[Scripts that build scenes]
______

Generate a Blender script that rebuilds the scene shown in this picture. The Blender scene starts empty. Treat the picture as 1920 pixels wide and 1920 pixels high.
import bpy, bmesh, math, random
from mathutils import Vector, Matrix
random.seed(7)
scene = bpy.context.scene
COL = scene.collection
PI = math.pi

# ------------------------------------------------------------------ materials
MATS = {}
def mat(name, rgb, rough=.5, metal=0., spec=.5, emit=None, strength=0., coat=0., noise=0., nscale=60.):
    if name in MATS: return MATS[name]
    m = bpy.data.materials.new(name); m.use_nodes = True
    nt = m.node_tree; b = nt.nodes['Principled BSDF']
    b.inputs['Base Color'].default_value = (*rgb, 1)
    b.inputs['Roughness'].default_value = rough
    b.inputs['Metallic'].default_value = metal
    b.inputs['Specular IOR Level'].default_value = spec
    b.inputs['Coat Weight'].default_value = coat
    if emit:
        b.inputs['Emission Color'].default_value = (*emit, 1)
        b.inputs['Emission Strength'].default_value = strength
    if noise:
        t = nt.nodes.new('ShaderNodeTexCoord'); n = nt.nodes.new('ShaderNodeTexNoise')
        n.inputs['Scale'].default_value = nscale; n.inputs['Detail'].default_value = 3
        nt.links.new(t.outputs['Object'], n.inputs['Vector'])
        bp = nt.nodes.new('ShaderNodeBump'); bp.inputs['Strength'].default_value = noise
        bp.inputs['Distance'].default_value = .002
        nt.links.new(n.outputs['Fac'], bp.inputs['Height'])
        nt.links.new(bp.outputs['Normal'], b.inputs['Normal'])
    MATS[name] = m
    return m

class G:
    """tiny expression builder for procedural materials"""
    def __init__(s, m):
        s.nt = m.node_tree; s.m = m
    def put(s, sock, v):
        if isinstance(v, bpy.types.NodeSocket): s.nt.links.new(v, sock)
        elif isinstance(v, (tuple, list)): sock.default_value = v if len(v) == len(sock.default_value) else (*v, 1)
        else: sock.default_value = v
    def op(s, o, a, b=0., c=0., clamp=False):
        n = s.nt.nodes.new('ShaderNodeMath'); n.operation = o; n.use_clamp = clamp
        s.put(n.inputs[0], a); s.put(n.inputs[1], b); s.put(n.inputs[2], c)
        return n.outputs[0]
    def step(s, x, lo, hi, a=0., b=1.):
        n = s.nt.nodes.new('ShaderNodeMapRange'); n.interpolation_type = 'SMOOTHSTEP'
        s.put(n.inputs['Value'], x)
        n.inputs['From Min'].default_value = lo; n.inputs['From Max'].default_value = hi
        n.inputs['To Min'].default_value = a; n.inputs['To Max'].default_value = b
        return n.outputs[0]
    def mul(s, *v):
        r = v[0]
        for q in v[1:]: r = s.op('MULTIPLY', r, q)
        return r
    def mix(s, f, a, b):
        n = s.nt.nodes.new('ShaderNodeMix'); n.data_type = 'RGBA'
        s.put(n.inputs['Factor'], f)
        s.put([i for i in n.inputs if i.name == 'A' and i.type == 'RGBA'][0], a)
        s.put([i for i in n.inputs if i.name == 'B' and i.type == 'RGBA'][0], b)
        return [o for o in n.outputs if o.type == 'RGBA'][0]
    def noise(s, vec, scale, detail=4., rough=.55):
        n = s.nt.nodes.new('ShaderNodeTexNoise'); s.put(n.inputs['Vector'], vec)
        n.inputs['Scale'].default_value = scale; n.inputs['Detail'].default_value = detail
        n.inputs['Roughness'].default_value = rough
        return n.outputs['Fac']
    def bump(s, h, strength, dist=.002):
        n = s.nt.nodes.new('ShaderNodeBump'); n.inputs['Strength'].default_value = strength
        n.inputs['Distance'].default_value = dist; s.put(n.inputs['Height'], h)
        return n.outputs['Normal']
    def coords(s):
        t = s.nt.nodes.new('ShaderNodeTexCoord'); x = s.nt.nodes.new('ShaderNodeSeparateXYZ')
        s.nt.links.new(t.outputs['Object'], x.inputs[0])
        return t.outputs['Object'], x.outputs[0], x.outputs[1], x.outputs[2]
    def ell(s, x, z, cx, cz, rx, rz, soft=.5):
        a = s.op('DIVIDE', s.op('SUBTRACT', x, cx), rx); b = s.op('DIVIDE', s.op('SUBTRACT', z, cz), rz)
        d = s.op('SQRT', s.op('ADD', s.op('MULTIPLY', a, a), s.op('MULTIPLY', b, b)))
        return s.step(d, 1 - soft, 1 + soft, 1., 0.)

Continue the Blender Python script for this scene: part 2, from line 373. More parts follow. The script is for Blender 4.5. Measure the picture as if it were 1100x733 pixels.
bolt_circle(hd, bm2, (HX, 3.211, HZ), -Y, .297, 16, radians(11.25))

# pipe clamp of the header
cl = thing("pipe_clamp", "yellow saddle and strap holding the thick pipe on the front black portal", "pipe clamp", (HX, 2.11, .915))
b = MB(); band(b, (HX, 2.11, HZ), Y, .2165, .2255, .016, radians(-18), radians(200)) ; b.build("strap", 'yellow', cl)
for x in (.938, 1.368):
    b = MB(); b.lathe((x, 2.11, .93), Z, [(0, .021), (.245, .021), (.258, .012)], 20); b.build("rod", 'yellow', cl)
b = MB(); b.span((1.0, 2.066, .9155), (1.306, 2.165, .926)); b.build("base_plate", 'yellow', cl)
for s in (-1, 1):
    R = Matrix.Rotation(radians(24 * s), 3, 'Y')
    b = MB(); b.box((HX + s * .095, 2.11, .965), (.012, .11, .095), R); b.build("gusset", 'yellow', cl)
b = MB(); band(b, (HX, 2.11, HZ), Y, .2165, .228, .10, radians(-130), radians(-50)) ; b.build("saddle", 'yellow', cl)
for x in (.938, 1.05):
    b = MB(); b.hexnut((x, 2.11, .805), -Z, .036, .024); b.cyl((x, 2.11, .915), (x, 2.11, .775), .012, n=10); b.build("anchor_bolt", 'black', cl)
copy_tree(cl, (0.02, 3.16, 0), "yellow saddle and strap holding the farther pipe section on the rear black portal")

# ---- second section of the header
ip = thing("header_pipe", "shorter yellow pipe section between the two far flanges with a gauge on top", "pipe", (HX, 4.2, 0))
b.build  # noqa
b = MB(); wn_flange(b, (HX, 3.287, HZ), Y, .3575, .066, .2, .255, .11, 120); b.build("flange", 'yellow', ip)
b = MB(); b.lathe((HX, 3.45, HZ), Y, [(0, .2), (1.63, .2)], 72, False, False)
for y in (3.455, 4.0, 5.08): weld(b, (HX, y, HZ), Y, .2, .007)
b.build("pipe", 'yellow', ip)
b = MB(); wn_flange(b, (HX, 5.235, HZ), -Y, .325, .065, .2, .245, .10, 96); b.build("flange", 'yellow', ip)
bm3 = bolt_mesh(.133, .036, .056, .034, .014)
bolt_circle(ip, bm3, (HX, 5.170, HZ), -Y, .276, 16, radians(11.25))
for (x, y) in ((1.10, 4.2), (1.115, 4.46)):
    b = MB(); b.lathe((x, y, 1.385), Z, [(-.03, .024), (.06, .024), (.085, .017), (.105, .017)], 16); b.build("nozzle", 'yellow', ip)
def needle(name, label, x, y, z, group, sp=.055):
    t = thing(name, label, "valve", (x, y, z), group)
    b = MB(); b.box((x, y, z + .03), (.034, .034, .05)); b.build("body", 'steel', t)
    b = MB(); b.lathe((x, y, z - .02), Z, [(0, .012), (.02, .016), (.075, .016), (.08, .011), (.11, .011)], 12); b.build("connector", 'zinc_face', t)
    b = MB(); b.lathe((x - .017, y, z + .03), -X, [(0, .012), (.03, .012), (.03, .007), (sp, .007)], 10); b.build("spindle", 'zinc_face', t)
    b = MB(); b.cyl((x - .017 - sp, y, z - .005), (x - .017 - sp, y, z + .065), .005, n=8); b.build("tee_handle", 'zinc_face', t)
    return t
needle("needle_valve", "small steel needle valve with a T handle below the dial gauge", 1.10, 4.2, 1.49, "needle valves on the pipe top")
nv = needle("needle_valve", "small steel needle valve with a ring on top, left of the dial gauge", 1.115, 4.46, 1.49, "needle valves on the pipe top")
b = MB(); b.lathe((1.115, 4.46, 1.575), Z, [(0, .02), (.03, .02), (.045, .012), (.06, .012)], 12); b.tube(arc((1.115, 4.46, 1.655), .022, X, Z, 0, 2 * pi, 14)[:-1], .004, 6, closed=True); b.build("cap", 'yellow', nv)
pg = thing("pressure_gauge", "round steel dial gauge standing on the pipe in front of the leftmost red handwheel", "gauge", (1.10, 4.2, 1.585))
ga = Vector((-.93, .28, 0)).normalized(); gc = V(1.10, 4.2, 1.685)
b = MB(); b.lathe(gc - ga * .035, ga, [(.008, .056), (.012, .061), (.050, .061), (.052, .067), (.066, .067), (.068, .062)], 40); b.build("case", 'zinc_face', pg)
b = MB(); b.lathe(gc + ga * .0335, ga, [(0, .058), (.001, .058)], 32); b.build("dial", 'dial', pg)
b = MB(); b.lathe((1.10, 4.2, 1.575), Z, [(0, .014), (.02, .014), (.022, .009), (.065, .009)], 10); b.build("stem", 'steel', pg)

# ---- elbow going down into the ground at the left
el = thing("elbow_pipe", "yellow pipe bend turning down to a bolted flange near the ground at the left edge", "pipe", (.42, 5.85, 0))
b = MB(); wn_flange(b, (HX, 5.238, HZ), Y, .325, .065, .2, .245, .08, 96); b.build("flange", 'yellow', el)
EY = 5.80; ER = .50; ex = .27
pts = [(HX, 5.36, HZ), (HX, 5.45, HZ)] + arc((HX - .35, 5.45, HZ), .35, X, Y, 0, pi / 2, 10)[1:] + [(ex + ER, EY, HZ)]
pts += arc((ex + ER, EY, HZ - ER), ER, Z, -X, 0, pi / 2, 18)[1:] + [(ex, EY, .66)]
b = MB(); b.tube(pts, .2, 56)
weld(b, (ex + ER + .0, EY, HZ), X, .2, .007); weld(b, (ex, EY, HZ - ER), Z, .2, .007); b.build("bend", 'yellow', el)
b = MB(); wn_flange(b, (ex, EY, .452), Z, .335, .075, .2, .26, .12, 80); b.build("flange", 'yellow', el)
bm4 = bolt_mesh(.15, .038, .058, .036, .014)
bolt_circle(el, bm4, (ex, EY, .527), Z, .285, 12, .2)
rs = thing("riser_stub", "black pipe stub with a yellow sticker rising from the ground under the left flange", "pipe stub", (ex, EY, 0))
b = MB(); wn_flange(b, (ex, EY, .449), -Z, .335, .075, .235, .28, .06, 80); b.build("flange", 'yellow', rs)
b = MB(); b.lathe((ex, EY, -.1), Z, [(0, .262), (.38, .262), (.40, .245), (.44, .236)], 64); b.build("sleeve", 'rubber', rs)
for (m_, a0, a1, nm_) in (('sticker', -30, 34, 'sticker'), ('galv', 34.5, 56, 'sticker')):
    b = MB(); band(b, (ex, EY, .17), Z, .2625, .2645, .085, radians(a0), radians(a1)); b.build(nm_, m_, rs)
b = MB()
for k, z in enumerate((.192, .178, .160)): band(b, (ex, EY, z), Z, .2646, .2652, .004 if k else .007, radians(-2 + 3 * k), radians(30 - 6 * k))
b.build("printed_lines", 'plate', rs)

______

What needs to be done:
Give back, verbatim, the lines from the top of the entries above through the line containing "PI = math.pi".

Solution to this exercise:
Generate a Blender script that rebuilds the scene shown in this picture. The Blender scene starts empty. Treat the picture as 1920 pixels wide and 1920 pixels high.
import bpy, bmesh, math, random
from mathutils import Vector, Matrix
random.seed(7)
scene = bpy.context.scene
COL = scene.collection
PI = math.pi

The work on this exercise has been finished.